• Problem to solve: Omit all pictures, then retype the data exactly as given.

• Recorded information:
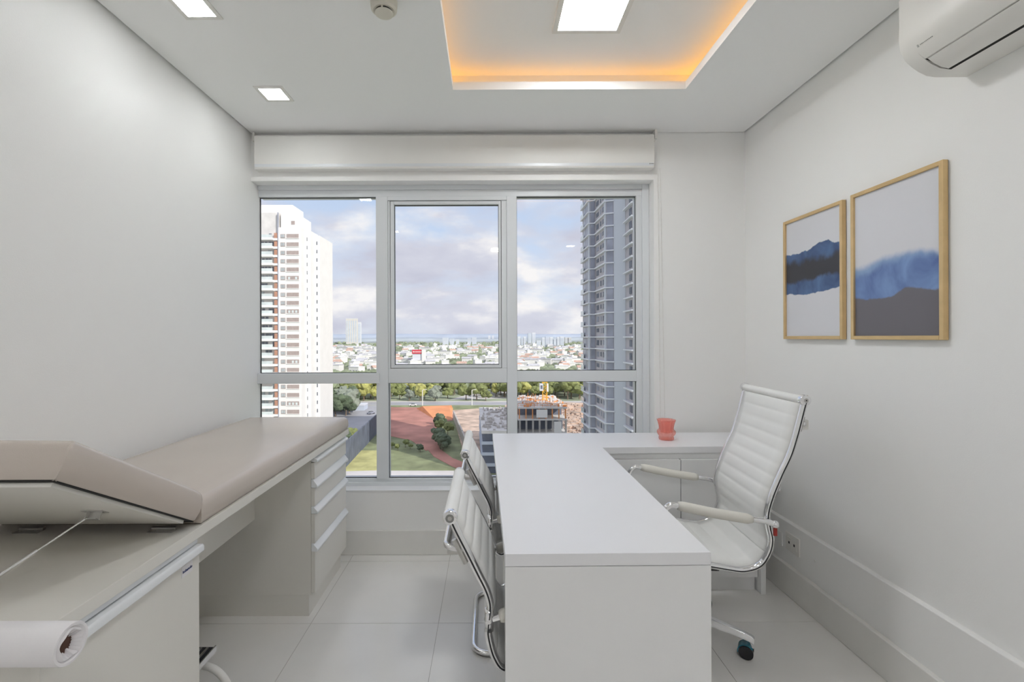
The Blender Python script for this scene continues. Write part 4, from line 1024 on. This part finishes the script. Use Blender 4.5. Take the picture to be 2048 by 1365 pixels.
# ------------------------------------------------------------------ white residential tower on the left
TY = 160.0; X = lambda px, Y=TY: at_y(px, 675, Y).x; Z = lambda py, Y=TY: at_y(560, py, Y).z
tw = thing('apartment_tower', 'tall white apartment tower with taupe shutters filling the left window edge', 'building', (X(560), TY, G))
t = MB(); t.box(X(557), X(603), TY, TY+22, G, Z(455)); t.box(X(557)+0.5, X(592), TY+1, TY+14, Z(455), Z(425)); t.box(X(470), X(580), TY+2.5, TY+12, Z(425), Z(406)); obj('wall', t, M_WHITE, tw)
t = MB(); t.box(X(470), X(556.4), TY+0.8, TY+20, G, Z(424)); obj('balcony_bay', t, M_CONCL, tw)
t = MB(); t.box(X(603)-0.5, X(640, TY+10), TY+10, TY+24, G, Z(472, TY+10)); t.box(X(603)-3, X(622, TY+5), TY+5, TY+12, G, Z(462, TY+5)); obj('side_wing', t, M_WHITE, tw)
t = MB(); t.box(X(556.2), X(557.4), TY-0.25, TY+0.4, G, Z(425)); obj('downpipe', t, M_GREYD, tw)
t = MB(); t.box(X(581), X(588), TY+0.9, TY+1.2, Z(448), Z(441)); obj('window', t, M_SHUT, tw)
rnd = random.Random(5); FH = 16.74
for k in range(23):
    y = 472.6+FH*k
    t = MB(); t.box(X(574), X(598), TY-0.12, TY+0.1, Z(y+4), Z(y-4)); w_ = obj('window', t, M_SHUT, tw)
    if rnd.random() < 0.4:
        t = MB()
        for q in range(3):
            if rnd.random() < 0.7: t.box(X(577+q*7), X(581+q*7), TY-0.16, TY-0.1, Z(y+3), Z(y-2))
        if t.v: obj('pane', t, M_PANEL, w_)
    t = MB(); t.box(X(573), X(599), TY-0.22, TY, Z(y+5), Z(y+4)); obj('window_sill', t, M_BAND, tw)
    t = MB(); t.box(X(562), X(571), TY-0.12, TY+0.1, Z(y+4), Z(y-4)); w_ = obj('window', t, M_SHUT, tw)
    t = MB(); t.box(X(563), X(566), TY-0.16, TY-0.1, Z(y+3), Z(y-3)); t.box(X(567), X(570), TY-0.16, TY-0.1, Z(y+3), Z(y-3)); obj('pane', t, M_PANEG, w_)
    t = MB(); t.box(X(613.5, TY+5), X(615.5, TY+5), TY+4.9, TY+5.1, Z(y+10-0.4*k*0, TY+5), Z(y+3, TY+5)); obj('slot_window', t, M_DARKW, tw)
    t = MB(); t.box(X(633.5, TY+10), X(635.5, TY+10), TY+9.9, TY+10.1, Z(y+18, TY+10), Z(y+11, TY+10)); obj('slot_window', t, M_DARKW, tw)
    t = MB(); t.box(X(470), X(549.5), TY-1.6, TY+0.8, Z(y+9), Z(y+4.5)); obj('balcony_slab', t, M_BAND, tw)
    t = MB(); t.box(X(470), X(549), TY-1.5, TY-1.4, Z(y+4.5), Z(y-1.5)); obj('balcony_glass', t, M_PANEL, tw)
    t = MB()
    for q in range(4):
        xx = 522+q*7+rnd.uniform(-1, 1)
        if rnd.random() < 0.6: t.box(X(xx), X(xx+5), TY+0.6, TY+0.85, Z(y+3), Z(y-6))
    if t.v: obj('balcony_door', t, M_PANEG if rnd.random() < 0.6 else M_DARKW, tw)['kind'] = 'stuff'
    t = MB(); t.box(X(549.5), X(555.5), TY-0.3, TY+0.8, Z(y+4), Z(y-6)); obj('panel', t, M_BROWN, tw)
    t = MB(); t.box(X(549.5), X(556), TY-0.5, TY+0.8, Z(y+9), Z(y+4.5)); obj('balcony_slab', t, M_BAND, tw)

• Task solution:
The Blender Python script for this scene continues. Write part 4, from line 1024 on. This part finishes the script. Use Blender 4.5. Take the picture to be 2048 by 1365 pixels.
# ------------------------------------------------------------------ white residential tower on the left
TY = 160.0; X = lambda px, Y=TY: at_y(px, 675, Y).x; Z = lambda py, Y=TY: at_y(560, py, Y).z
tw = thing('apartment_tower', 'tall white apartment tower with taupe shutters filling the left window edge', 'building', (X(560), TY, G))
t = MB(); t.box(X(557), X(603), TY, TY+22, G, Z(455)); t.box(X(557)+0.5, X(592), TY+1, TY+14, Z(455), Z(425)); t.box(X(470), X(580), TY+2.5, TY+12, Z(425), Z(406)); obj('wall', t, M_WHITE, tw)
t = MB(); t.box(X(470), X(556.4), TY+0.8, TY+20, G, Z(424)); obj('balcony_bay', t, M_CONCL, tw)
t = MB(); t.box(X(603)-0.5, X(640, TY+10), TY+10, TY+24, G, Z(472, TY+10)); t.box(X(603)-3, X(622, TY+5), TY+5, TY+12, G, Z(462, TY+5)); obj('side_wing', t, M_WHITE, tw)
t = MB(); t.box(X(556.2), X(557.4), TY-0.25, TY+0.4, G, Z(425)); obj('downpipe', t, M_GREYD, tw)
t = MB(); t.box(X(581), X(588), TY+0.9, TY+1.2, Z(448), Z(441)); obj('window', t, M_SHUT, tw)
rnd = random.Random(5); FH = 16.74
for k in range(23):
    y = 472.6+FH*k
    t = MB(); t.box(X(574), X(598), TY-0.12, TY+0.1, Z(y+4), Z(y-4)); w_ = obj('window', t, M_SHUT, tw)
    if rnd.random() < 0.4:
        t = MB()
        for q in range(3):
            if rnd.random() < 0.7: t.box(X(577+q*7), X(581+q*7), TY-0.16, TY-0.1, Z(y+3), Z(y-2))
        if t.v: obj('pane', t, M_PANEL, w_)
    t = MB(); t.box(X(573), X(599), TY-0.22, TY, Z(y+5), Z(y+4)); obj('window_sill', t, M_BAND, tw)
    t = MB(); t.box(X(562), X(571), TY-0.12, TY+0.1, Z(y+4), Z(y-4)); w_ = obj('window', t, M_SHUT, tw)
    t = MB(); t.box(X(563), X(566), TY-0.16, TY-0.1, Z(y+3), Z(y-3)); t.box(X(567), X(570), TY-0.16, TY-0.1, Z(y+3), Z(y-3)); obj('pane', t, M_PANEG, w_)
    t = MB(); t.box(X(613.5, TY+5), X(615.5, TY+5), TY+4.9, TY+5.1, Z(y+10-0.4*k*0, TY+5), Z(y+3, TY+5)); obj('slot_window', t, M_DARKW, tw)
    t = MB(); t.box(X(633.5, TY+10), X(635.5, TY+10), TY+9.9, TY+10.1, Z(y+18, TY+10), Z(y+11, TY+10)); obj('slot_window', t, M_DARKW, tw)
    t = MB(); t.box(X(470), X(549.5), TY-1.6, TY+0.8, Z(y+9), Z(y+4.5)); obj('balcony_slab', t, M_BAND, tw)
    t = MB(); t.box(X(470), X(549), TY-1.5, TY-1.4, Z(y+4.5), Z(y-1.5)); obj('balcony_glass', t, M_PANEL, tw)
    t = MB()
    for q in range(4):
        xx = 522+q*7+rnd.uniform(-1, 1)
        if rnd.random() < 0.6: t.box(X(xx), X(xx+5), TY+0.6, TY+0.85, Z(y+3), Z(y-6))
    if t.v: obj('balcony_door', t, M_PANEG if rnd.random() < 0.6 else M_DARKW, tw)['kind'] = 'stuff'
    t = MB(); t.box(X(549.5), X(555.5), TY-0.3, TY+0.8, Z(y+4), Z(y-6)); obj('panel', t, M_BROWN, tw)
    t = MB(); t.box(X(549.5), X(556), TY-0.5, TY+0.8, Z(y+9), Z(y+4.5)); obj('balcony_slab', t, M_BAND, tw)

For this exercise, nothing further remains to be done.